> Set exercise: Please quote exactly the opening lines of the data, from the first line to the one where "COL = sc.collection" appears.
..........
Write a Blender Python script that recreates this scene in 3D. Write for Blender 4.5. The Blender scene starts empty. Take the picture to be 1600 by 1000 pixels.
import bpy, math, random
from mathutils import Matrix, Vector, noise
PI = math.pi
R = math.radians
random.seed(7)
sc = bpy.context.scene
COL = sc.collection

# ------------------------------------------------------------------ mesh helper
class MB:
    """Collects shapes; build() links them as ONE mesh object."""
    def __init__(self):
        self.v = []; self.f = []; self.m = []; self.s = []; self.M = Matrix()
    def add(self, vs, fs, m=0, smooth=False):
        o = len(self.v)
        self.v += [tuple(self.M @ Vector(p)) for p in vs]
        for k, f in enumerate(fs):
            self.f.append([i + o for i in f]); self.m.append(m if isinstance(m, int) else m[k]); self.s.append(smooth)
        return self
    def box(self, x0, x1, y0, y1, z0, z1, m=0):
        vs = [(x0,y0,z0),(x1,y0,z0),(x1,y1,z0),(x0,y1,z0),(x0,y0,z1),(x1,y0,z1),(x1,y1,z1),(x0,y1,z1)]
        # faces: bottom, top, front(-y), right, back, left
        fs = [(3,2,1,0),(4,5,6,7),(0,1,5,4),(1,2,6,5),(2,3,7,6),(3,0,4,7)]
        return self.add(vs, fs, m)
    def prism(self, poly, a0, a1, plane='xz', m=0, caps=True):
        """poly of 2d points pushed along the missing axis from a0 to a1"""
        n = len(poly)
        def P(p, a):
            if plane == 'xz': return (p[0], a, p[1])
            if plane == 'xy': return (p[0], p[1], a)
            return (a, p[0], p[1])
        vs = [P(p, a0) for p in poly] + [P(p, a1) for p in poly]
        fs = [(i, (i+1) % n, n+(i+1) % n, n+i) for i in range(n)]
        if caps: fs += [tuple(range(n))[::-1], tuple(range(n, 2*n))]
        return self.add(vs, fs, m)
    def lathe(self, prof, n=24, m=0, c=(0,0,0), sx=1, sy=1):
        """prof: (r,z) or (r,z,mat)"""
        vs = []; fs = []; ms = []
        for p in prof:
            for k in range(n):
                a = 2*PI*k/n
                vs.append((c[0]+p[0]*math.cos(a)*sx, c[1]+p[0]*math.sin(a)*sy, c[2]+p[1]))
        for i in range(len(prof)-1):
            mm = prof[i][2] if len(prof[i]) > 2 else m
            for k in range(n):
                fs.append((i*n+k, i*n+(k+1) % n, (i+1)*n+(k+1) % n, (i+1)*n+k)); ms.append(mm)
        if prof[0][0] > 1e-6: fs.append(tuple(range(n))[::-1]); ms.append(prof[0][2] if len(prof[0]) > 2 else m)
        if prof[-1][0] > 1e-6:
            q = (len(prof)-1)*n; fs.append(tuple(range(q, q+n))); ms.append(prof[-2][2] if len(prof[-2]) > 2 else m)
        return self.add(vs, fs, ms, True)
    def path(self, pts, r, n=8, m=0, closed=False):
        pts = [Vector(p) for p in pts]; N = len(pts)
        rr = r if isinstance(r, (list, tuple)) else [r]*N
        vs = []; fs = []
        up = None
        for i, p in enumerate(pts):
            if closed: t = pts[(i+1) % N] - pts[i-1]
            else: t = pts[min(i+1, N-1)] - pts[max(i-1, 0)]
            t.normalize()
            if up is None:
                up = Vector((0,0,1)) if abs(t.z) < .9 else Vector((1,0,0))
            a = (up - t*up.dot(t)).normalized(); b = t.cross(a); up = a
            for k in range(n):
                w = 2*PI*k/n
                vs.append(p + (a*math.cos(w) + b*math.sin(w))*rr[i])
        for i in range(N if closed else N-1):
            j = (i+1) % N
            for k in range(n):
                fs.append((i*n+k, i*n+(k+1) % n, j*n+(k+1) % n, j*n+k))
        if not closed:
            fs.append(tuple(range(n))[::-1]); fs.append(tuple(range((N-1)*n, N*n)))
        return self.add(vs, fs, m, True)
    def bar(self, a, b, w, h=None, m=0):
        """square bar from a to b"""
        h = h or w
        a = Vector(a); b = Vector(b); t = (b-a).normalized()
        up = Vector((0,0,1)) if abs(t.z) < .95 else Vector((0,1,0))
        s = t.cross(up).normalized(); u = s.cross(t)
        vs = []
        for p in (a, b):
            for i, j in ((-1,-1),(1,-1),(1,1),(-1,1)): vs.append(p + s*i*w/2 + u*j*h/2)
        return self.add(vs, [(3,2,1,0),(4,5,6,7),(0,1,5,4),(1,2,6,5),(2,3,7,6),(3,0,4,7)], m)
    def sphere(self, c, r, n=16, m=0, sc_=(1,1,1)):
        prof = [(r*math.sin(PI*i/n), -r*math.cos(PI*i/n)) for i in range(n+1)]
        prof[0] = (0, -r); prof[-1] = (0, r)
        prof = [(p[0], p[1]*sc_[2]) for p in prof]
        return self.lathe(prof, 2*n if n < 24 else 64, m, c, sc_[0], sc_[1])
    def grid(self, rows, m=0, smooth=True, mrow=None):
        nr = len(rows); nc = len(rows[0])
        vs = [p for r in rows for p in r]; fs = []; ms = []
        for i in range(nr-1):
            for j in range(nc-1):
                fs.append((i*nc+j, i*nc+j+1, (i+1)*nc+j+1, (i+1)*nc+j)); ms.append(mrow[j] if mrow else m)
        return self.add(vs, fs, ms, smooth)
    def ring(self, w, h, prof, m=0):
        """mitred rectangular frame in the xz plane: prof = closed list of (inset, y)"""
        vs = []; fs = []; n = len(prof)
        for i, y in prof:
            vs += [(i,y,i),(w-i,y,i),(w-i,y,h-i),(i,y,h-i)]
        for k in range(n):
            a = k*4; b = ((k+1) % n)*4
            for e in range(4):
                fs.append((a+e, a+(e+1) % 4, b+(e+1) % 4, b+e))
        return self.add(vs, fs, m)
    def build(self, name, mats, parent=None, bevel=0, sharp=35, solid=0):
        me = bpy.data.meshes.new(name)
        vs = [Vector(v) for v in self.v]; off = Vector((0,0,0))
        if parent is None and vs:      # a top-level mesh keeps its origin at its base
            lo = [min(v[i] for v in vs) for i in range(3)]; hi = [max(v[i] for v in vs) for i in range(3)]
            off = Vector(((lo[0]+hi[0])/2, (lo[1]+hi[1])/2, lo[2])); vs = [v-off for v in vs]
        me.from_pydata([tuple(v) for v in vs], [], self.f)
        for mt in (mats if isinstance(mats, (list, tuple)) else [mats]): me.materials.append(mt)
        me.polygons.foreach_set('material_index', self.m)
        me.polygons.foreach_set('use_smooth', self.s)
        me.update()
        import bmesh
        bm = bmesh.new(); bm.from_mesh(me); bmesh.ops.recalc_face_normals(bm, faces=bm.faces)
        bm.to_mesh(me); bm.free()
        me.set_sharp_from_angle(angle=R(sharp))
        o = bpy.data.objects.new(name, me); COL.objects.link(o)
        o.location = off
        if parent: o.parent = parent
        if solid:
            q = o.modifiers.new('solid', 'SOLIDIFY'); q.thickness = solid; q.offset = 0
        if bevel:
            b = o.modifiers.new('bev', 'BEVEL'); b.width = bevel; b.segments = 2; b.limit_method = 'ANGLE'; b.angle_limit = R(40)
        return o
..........
> Exercise solution:
Write a Blender Python script that recreates this scene in 3D. Write for Blender 4.5. The Blender scene starts empty. Take the picture to be 1600 by 1000 pixels.
import bpy, math, random
from mathutils import Matrix, Vector, noise
PI = math.pi
R = math.radians
random.seed(7)
sc = bpy.context.scene
COL = sc.collection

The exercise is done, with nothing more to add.